▶ _The exercise_
Repeat each line exactly as it is written.

--

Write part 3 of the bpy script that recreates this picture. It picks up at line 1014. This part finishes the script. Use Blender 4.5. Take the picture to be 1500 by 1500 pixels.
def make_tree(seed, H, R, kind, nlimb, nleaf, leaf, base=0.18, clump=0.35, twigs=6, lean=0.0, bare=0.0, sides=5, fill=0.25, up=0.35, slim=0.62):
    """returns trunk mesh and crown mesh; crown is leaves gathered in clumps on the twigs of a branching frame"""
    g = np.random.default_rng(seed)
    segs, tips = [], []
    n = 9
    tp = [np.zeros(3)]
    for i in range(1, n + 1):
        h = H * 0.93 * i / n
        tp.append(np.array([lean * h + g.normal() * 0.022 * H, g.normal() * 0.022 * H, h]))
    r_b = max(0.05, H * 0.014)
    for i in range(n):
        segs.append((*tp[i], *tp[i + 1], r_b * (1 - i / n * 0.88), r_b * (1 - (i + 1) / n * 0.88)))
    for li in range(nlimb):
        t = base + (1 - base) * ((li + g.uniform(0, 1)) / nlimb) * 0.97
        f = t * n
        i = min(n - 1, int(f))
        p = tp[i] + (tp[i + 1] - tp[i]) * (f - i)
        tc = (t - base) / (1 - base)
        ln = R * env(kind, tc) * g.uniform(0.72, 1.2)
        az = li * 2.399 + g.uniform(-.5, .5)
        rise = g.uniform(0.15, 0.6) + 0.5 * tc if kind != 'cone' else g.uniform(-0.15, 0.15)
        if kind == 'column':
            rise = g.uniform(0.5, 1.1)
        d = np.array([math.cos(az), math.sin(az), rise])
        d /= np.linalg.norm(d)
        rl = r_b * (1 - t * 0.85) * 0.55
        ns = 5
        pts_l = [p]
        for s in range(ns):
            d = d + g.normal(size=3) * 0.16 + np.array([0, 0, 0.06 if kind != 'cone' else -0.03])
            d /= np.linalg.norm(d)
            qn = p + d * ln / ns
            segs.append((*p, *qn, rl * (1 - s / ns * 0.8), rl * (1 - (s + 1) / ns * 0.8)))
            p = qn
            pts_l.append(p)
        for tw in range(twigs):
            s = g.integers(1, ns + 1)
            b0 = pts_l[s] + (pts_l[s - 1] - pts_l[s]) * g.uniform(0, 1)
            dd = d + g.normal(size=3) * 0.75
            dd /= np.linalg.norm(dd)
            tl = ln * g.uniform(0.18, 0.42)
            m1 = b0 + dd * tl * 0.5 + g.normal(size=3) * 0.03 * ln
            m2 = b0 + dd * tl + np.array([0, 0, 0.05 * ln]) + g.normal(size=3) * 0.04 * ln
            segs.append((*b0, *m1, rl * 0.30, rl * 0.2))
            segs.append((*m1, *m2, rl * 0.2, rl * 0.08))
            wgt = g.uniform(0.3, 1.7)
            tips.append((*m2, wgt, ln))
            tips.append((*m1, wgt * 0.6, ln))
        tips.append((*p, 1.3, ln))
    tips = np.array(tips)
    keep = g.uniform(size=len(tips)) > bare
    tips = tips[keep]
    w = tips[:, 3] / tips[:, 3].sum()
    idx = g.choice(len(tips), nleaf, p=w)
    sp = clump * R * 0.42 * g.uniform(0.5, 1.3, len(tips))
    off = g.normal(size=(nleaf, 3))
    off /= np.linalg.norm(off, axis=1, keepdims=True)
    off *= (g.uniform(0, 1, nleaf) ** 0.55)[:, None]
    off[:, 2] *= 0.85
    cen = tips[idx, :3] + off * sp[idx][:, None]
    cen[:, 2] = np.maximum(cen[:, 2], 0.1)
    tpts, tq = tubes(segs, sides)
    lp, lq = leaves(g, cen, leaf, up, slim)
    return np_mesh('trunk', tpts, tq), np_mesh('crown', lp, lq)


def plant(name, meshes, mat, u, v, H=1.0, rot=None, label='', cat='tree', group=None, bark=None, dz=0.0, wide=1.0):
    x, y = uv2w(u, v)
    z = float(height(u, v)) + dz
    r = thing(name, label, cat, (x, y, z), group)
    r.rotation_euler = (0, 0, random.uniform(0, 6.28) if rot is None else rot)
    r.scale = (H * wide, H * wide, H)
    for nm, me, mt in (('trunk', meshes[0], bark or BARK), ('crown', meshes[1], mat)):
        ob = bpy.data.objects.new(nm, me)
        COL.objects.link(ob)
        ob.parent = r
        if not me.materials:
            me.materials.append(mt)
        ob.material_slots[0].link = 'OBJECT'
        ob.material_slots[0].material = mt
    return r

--

▶ _Complete output_
Write part 3 of the bpy script that recreates this picture. It picks up at line 1014. This part finishes the script. Use Blender 4.5. Take the picture to be 1500 by 1500 pixels.
def make_tree(seed, H, R, kind, nlimb, nleaf, leaf, base=0.18, clump=0.35, twigs=6, lean=0.0, bare=0.0, sides=5, fill=0.25, up=0.35, slim=0.62):
    """returns trunk mesh and crown mesh; crown is leaves gathered in clumps on the twigs of a branching frame"""
    g = np.random.default_rng(seed)
    segs, tips = [], []
    n = 9
    tp = [np.zeros(3)]
    for i in range(1, n + 1):
        h = H * 0.93 * i / n
        tp.append(np.array([lean * h + g.normal() * 0.022 * H, g.normal() * 0.022 * H, h]))
    r_b = max(0.05, H * 0.014)
    for i in range(n):
        segs.append((*tp[i], *tp[i + 1], r_b * (1 - i / n * 0.88), r_b * (1 - (i + 1) / n * 0.88)))
    for li in range(nlimb):
        t = base + (1 - base) * ((li + g.uniform(0, 1)) / nlimb) * 0.97
        f = t * n
        i = min(n - 1, int(f))
        p = tp[i] + (tp[i + 1] - tp[i]) * (f - i)
        tc = (t - base) / (1 - base)
        ln = R * env(kind, tc) * g.uniform(0.72, 1.2)
        az = li * 2.399 + g.uniform(-.5, .5)
        rise = g.uniform(0.15, 0.6) + 0.5 * tc if kind != 'cone' else g.uniform(-0.15, 0.15)
        if kind == 'column':
            rise = g.uniform(0.5, 1.1)
        d = np.array([math.cos(az), math.sin(az), rise])
        d /= np.linalg.norm(d)
        rl = r_b * (1 - t * 0.85) * 0.55
        ns = 5
        pts_l = [p]
        for s in range(ns):
            d = d + g.normal(size=3) * 0.16 + np.array([0, 0, 0.06 if kind != 'cone' else -0.03])
            d /= np.linalg.norm(d)
            qn = p + d * ln / ns
            segs.append((*p, *qn, rl * (1 - s / ns * 0.8), rl * (1 - (s + 1) / ns * 0.8)))
            p = qn
            pts_l.append(p)
        for tw in range(twigs):
            s = g.integers(1, ns + 1)
            b0 = pts_l[s] + (pts_l[s - 1] - pts_l[s]) * g.uniform(0, 1)
            dd = d + g.normal(size=3) * 0.75
            dd /= np.linalg.norm(dd)
            tl = ln * g.uniform(0.18, 0.42)
            m1 = b0 + dd * tl * 0.5 + g.normal(size=3) * 0.03 * ln
            m2 = b0 + dd * tl + np.array([0, 0, 0.05 * ln]) + g.normal(size=3) * 0.04 * ln
            segs.append((*b0, *m1, rl * 0.30, rl * 0.2))
            segs.append((*m1, *m2, rl * 0.2, rl * 0.08))
            wgt = g.uniform(0.3, 1.7)
            tips.append((*m2, wgt, ln))
            tips.append((*m1, wgt * 0.6, ln))
        tips.append((*p, 1.3, ln))
    tips = np.array(tips)
    keep = g.uniform(size=len(tips)) > bare
    tips = tips[keep]
    w = tips[:, 3] / tips[:, 3].sum()
    idx = g.choice(len(tips), nleaf, p=w)
    sp = clump * R * 0.42 * g.uniform(0.5, 1.3, len(tips))
    off = g.normal(size=(nleaf, 3))
    off /= np.linalg.norm(off, axis=1, keepdims=True)
    off *= (g.uniform(0, 1, nleaf) ** 0.55)[:, None]
    off[:, 2] *= 0.85
    cen = tips[idx, :3] + off * sp[idx][:, None]
    cen[:, 2] = np.maximum(cen[:, 2], 0.1)
    tpts, tq = tubes(segs, sides)
    lp, lq = leaves(g, cen, leaf, up, slim)
    return np_mesh('trunk', tpts, tq), np_mesh('crown', lp, lq)


def plant(name, meshes, mat, u, v, H=1.0, rot=None, label='', cat='tree', group=None, bark=None, dz=0.0, wide=1.0):
    x, y = uv2w(u, v)
    z = float(height(u, v)) + dz
    r = thing(name, label, cat, (x, y, z), group)
    r.rotation_euler = (0, 0, random.uniform(0, 6.28) if rot is None else rot)
    r.scale = (H * wide, H * wide, H)
    for nm, me, mt in (('trunk', meshes[0], bark or BARK), ('crown', meshes[1], mat)):
        ob = bpy.data.objects.new(nm, me)
        COL.objects.link(ob)
        ob.parent = r
        if not me.materials:
            me.materials.append(mt)
        ob.material_slots[0].link = 'OBJECT'
        ob.material_slots[0].material = mt
    return r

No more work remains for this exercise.